▸ **THE EXERCISE**
Without the pictures, can you quote each line below exactly?

▸ **AVAILABLE DATA**
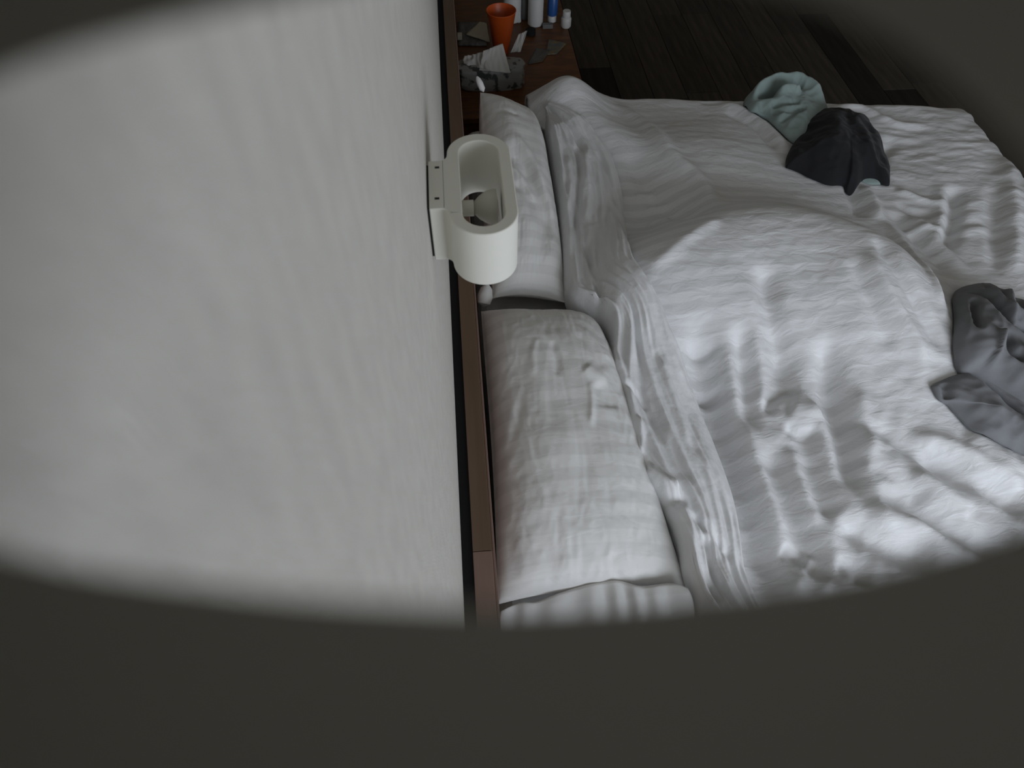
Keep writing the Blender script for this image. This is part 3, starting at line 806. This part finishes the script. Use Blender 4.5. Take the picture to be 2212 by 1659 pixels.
def bottle(name, px, py, r, h, mb, mc, label, cat='bottle', neck=0.45, cap_h=0.03, cap_r=0.6):
    c = at(px, py, NZ)
    root = thing(name, label, cat, c, 'bottles on the nightstand')
    lathe('bottle_body', [(r*0.85, 0.0005), (r, 0.006), (r, h*0.82), (r*0.93, h*0.90), (r*neck, h*0.97), (r*neck, h)], c, mb, root)
    lathe('cap', [(r*cap_r*0.98, h), (r*cap_r, h+0.002), (r*cap_r, h+cap_h-0.003), (r*cap_r*0.93, h+cap_h)], c, mc, root)
    return root
b1 = bottle('lotion_bottle', 1106, 44, 0.043, 0.20, M_WHITE, M_WHITE, 'white lotion bottle standing behind the orange tumbler')
bottle('shampoo_bottle', 1156, 53, 0.036, 0.22, M_WHITE, M_WHITE, 'tall slim white bottle right of the lotion bottle on nightstand')
bottle('grey_bottle', 1133, 40, 0.020, 0.20, M_GREYP, M_GREYP, 'thin dark grey bottle between the two white bottles')
def blue():
    c = at(1192, 46, NZ)
    root = thing('spray_bottle', 'small bottle with blue body and white base on the nightstand', 'bottle', c, 'bottles on the nightstand')
    lathe('bottle_base', [(0.018, 0.0005), (0.021, 0.003), (0.021, 0.026), (0.019, 0.029)], c, M_WHITE, root)
    lathe('bottle_body', [(0.019, 0.029), (0.024, 0.034), (0.024, 0.105), (0.020, 0.112), (0.008, 0.115)], c, M_BLUE, root)
blue()
bottle('pill_bottle', 1222, 58, 0.024, 0.048, M_WHITE, M_WHITE, 'squat white pill bottle at the right edge of the nightstand', 'bottle', 0.7, 0.026, 0.78)
q = at(1120, 48, NZ)
tag(lathe('cap', [(0.010, 0.0005), (0.013, 0.004), (0.009, 0.050), (0.004, 0.052)], q, M_WHITE, None, 18), 'little white nozzle cap at the foot of the lotion bottle', 'cap')
q = at(1184, 62, NZ)
tag(box('carton', q[0]-0.026, q[0]+0.022, q[1]-0.002, q[1]+0.022, NZ, NZ+0.018, M_GREYP, None, bevel=0.001), 'small grey carton lying before the blue bottle', 'box')
q = at(1146, 74, NZ)
tag(lathe('lid', [(0.020, 0.0005), (0.024, 0.002), (0.024, 0.022), (0.020, 0.025)], q, M_BLACK, None, 22), 'black round lid in front of the tall slim white bottle', 'lid')
s1 = sheet('sachet', (at(1178, 118, NZ+0.004), at(1202, 116, NZ+0.004), at(1224, 94, NZ+0.004), at(1186, 84, NZ+0.004)), M_SACH, None, 0.002, 15, 12, 0.004)
tag(s1, 'ochre printed sachet lying on the nightstand', 'packet')
s2 = sheet('sachet', (at(1140, 138, NZ+0.004), at(1172, 132, NZ+0.004), at(1190, 108, NZ+0.004), at(1158, 104, NZ+0.004)), M_SACH2, None, 0.002, 17, 12, 0.004)
tag(s2, 'dark bluish sachet between ochre sachet and tissue pack', 'packet')

# ------------------------------------------------------------------ the housing the camera looks out of
def housing():
    """wall-mounted plastic hood round the lens, open behind, with a wide uneven slot in its 4 mm front"""
    D = 0.040; T = 0.004
    sl = ((-520, 640), (-480, 420), (-330, 285), (-120, 205), (0, 160), (120, 115), (250, 78), (400, 40), (560, 4), (740, -34), (950, -68), (1200, -86), (1450, -70),
          (1650, -30), (1790, 14), (1920, 82), (2010, 142), (2085, 208), (2150, 276), (2230, 370), (2330, 520), (2370, 720), (2350, 930), (2300, 1060), (2212, 1128), (2060, 1178), (1900, 1222),
          (1700, 1258), (1500, 1284), (1300, 1302), (1100, 1314), (900, 1308), (650, 1292), (430, 1266), (200, 1234), (0, 1188), (-180, 1130), (-380, 1010), (-490, 820))
    lp = np.array([((px-1106)/FPX*D, -(py-829.5)/FPX*D) for px, py in sl])
    lp = resample(smooth_poly(np.vstack([lp, lp[:1]]), 4), 121)[:-1]
    lp[:, 0] = np.maximum(lp[:, 0], -0.0405)
    cen = np.array([0.006, -0.001])
    x0, x1, y0, y1, rc = -0.0445, 0.075, -0.052, 0.052, 0.010
    def rect(inset):
        a, b_, c_, d_ = x0+inset, x1-inset, y0+inset, y1-inset
        pts = []
        r_ = max(rc-inset, 0.002)
        for (cx, cy, s) in ((b_-r_, d_-r_, 0), (a+r_, d_-r_, PI/2), (a+r_, c_+r_, PI), (b_-r_, c_+r_, 1.5*PI)):
            for i in range(9): pts.append((cx+r_*math.cos(s+PI/2*i/8), cy+r_*math.sin(s+PI/2*i/8)))
        return np.array(pts+pts[:1])
    def radial(poly, angs):            # where a ray from the middle meets the outline
        out = []
        for a in angs:
            d = np.array([math.cos(a), math.sin(a)]); best = None
            for p, q in zip(poly, poly[1:]):
                e_ = q-p; den = d[0]*e_[1]-d[1]*e_[0]
                if abs(den) < 1e-12: continue
                w = p-cen; t = (w[0]*e_[1]-w[1]*e_[0])/den; s = (w[0]*d[1]-w[1]*d[0])/den
                if t > 0 and -1e-6 <= s <= 1+1e-6 and (best is None or t > best): best = t
            out.append(cen+d*best)
        return np.array(out)
    ang = np.arctan2(lp[:, 1]-cen[1], lp[:, 0]-cen[0])
    ro, ri = radial(rect(0), ang), radial(rect(0.003), ang)
    back = -0.030
    V = []
    def put(xy, d):
        V.extend([CAM+p[0]*RGT+p[1]*UPV+d*fwd for p in xy]); return len(V)-len(xy)
    n = len(lp); F = []
    def strip(a, b_):
        for i in range(n): j = (i+1) % n; F.append((a+i, a+j, b_+j, b_+i))
    s_in, s_out = put(lp, D), put(np.stack([np.maximum(lp[:, 0]*1.12, -0.0425), lp[:, 1]*1.12], 1), D+T)
    o_front, o_back = put(ro, D+T), put(ro, back)
    i_front, i_back = put(ri, D), put(ri, back)
    strip(s_in, s_out); strip(s_out, o_front); strip(o_front, o_back); strip(o_back, i_back); strip(i_back, i_front); strip(i_front, s_in)
    root = thing('camera_housing', 'dark grey plastic housing on the wall with wide slot, blurred around the view', 'housing', CAM-np.array([0.046, 0, 0.08]))
    o = pydata('shell', V, F, M_HOUSE, root, False)
    return root
housing()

▸ **ANSWER BELOW**
Keep writing the Blender script for this image. This is part 3, starting at line 806. This part finishes the script. Use Blender 4.5. Take the picture to be 2212 by 1659 pixels.
def bottle(name, px, py, r, h, mb, mc, label, cat='bottle', neck=0.45, cap_h=0.03, cap_r=0.6):
    c = at(px, py, NZ)
    root = thing(name, label, cat, c, 'bottles on the nightstand')
    lathe('bottle_body', [(r*0.85, 0.0005), (r, 0.006), (r, h*0.82), (r*0.93, h*0.90), (r*neck, h*0.97), (r*neck, h)], c, mb, root)
    lathe('cap', [(r*cap_r*0.98, h), (r*cap_r, h+0.002), (r*cap_r, h+cap_h-0.003), (r*cap_r*0.93, h+cap_h)], c, mc, root)
    return root
b1 = bottle('lotion_bottle', 1106, 44, 0.043, 0.20, M_WHITE, M_WHITE, 'white lotion bottle standing behind the orange tumbler')
bottle('shampoo_bottle', 1156, 53, 0.036, 0.22, M_WHITE, M_WHITE, 'tall slim white bottle right of the lotion bottle on nightstand')
bottle('grey_bottle', 1133, 40, 0.020, 0.20, M_GREYP, M_GREYP, 'thin dark grey bottle between the two white bottles')
def blue():
    c = at(1192, 46, NZ)
    root = thing('spray_bottle', 'small bottle with blue body and white base on the nightstand', 'bottle', c, 'bottles on the nightstand')
    lathe('bottle_base', [(0.018, 0.0005), (0.021, 0.003), (0.021, 0.026), (0.019, 0.029)], c, M_WHITE, root)
    lathe('bottle_body', [(0.019, 0.029), (0.024, 0.034), (0.024, 0.105), (0.020, 0.112), (0.008, 0.115)], c, M_BLUE, root)
blue()
bottle('pill_bottle', 1222, 58, 0.024, 0.048, M_WHITE, M_WHITE, 'squat white pill bottle at the right edge of the nightstand', 'bottle', 0.7, 0.026, 0.78)
q = at(1120, 48, NZ)
tag(lathe('cap', [(0.010, 0.0005), (0.013, 0.004), (0.009, 0.050), (0.004, 0.052)], q, M_WHITE, None, 18), 'little white nozzle cap at the foot of the lotion bottle', 'cap')
q = at(1184, 62, NZ)
tag(box('carton', q[0]-0.026, q[0]+0.022, q[1]-0.002, q[1]+0.022, NZ, NZ+0.018, M_GREYP, None, bevel=0.001), 'small grey carton lying before the blue bottle', 'box')
q = at(1146, 74, NZ)
tag(lathe('lid', [(0.020, 0.0005), (0.024, 0.002), (0.024, 0.022), (0.020, 0.025)], q, M_BLACK, None, 22), 'black round lid in front of the tall slim white bottle', 'lid')
s1 = sheet('sachet', (at(1178, 118, NZ+0.004), at(1202, 116, NZ+0.004), at(1224, 94, NZ+0.004), at(1186, 84, NZ+0.004)), M_SACH, None, 0.002, 15, 12, 0.004)
tag(s1, 'ochre printed sachet lying on the nightstand', 'packet')
s2 = sheet('sachet', (at(1140, 138, NZ+0.004), at(1172, 132, NZ+0.004), at(1190, 108, NZ+0.004), at(1158, 104, NZ+0.004)), M_SACH2, None, 0.002, 17, 12, 0.004)
tag(s2, 'dark bluish sachet between ochre sachet and tissue pack', 'packet')

# ------------------------------------------------------------------ the housing the camera looks out of
def housing():
    """wall-mounted plastic hood round the lens, open behind, with a wide uneven slot in its 4 mm front"""
    D = 0.040; T = 0.004
    sl = ((-520, 640), (-480, 420), (-330, 285), (-120, 205), (0, 160), (120, 115), (250, 78), (400, 40), (560, 4), (740, -34), (950, -68), (1200, -86), (1450, -70),
          (1650, -30), (1790, 14), (1920, 82), (2010, 142), (2085, 208), (2150, 276), (2230, 370), (2330, 520), (2370, 720), (2350, 930), (2300, 1060), (2212, 1128), (2060, 1178), (1900, 1222),
          (1700, 1258), (1500, 1284), (1300, 1302), (1100, 1314), (900, 1308), (650, 1292), (430, 1266), (200, 1234), (0, 1188), (-180, 1130), (-380, 1010), (-490, 820))
    lp = np.array([((px-1106)/FPX*D, -(py-829.5)/FPX*D) for px, py in sl])
    lp = resample(smooth_poly(np.vstack([lp, lp[:1]]), 4), 121)[:-1]
    lp[:, 0] = np.maximum(lp[:, 0], -0.0405)
    cen = np.array([0.006, -0.001])
    x0, x1, y0, y1, rc = -0.0445, 0.075, -0.052, 0.052, 0.010
    def rect(inset):
        a, b_, c_, d_ = x0+inset, x1-inset, y0+inset, y1-inset
        pts = []
        r_ = max(rc-inset, 0.002)
        for (cx, cy, s) in ((b_-r_, d_-r_, 0), (a+r_, d_-r_, PI/2), (a+r_, c_+r_, PI), (b_-r_, c_+r_, 1.5*PI)):
            for i in range(9): pts.append((cx+r_*math.cos(s+PI/2*i/8), cy+r_*math.sin(s+PI/2*i/8)))
        return np.array(pts+pts[:1])
    def radial(poly, angs):            # where a ray from the middle meets the outline
        out = []
        for a in angs:
            d = np.array([math.cos(a), math.sin(a)]); best = None
            for p, q in zip(poly, poly[1:]):
                e_ = q-p; den = d[0]*e_[1]-d[1]*e_[0]
                if abs(den) < 1e-12: continue
                w = p-cen; t = (w[0]*e_[1]-w[1]*e_[0])/den; s = (w[0]*d[1]-w[1]*d[0])/den
                if t > 0 and -1e-6 <= s <= 1+1e-6 and (best is None or t > best): best = t
            out.append(cen+d*best)
        return np.array(out)
    ang = np.arctan2(lp[:, 1]-cen[1], lp[:, 0]-cen[0])
    ro, ri = radial(rect(0), ang), radial(rect(0.003), ang)
    back = -0.030
    V = []
    def put(xy, d):
        V.extend([CAM+p[0]*RGT+p[1]*UPV+d*fwd for p in xy]); return len(V)-len(xy)
    n = len(lp); F = []
    def strip(a, b_):
        for i in range(n): j = (i+1) % n; F.append((a+i, a+j, b_+j, b_+i))
    s_in, s_out = put(lp, D), put(np.stack([np.maximum(lp[:, 0]*1.12, -0.0425), lp[:, 1]*1.12], 1), D+T)
    o_front, o_back = put(ro, D+T), put(ro, back)
    i_front, i_back = put(ri, D), put(ri, back)
    strip(s_in, s_out); strip(s_out, o_front); strip(o_front, o_back); strip(o_back, i_back); strip(i_back, i_front); strip(i_front, s_in)
    root = thing('camera_housing', 'dark grey plastic housing on the wall with wide slot, blurred around the view', 'housing', CAM-np.array([0.046, 0, 0.08]))
    o = pydata('shell', V, F, M_HOUSE, root, False)
    return root
housing()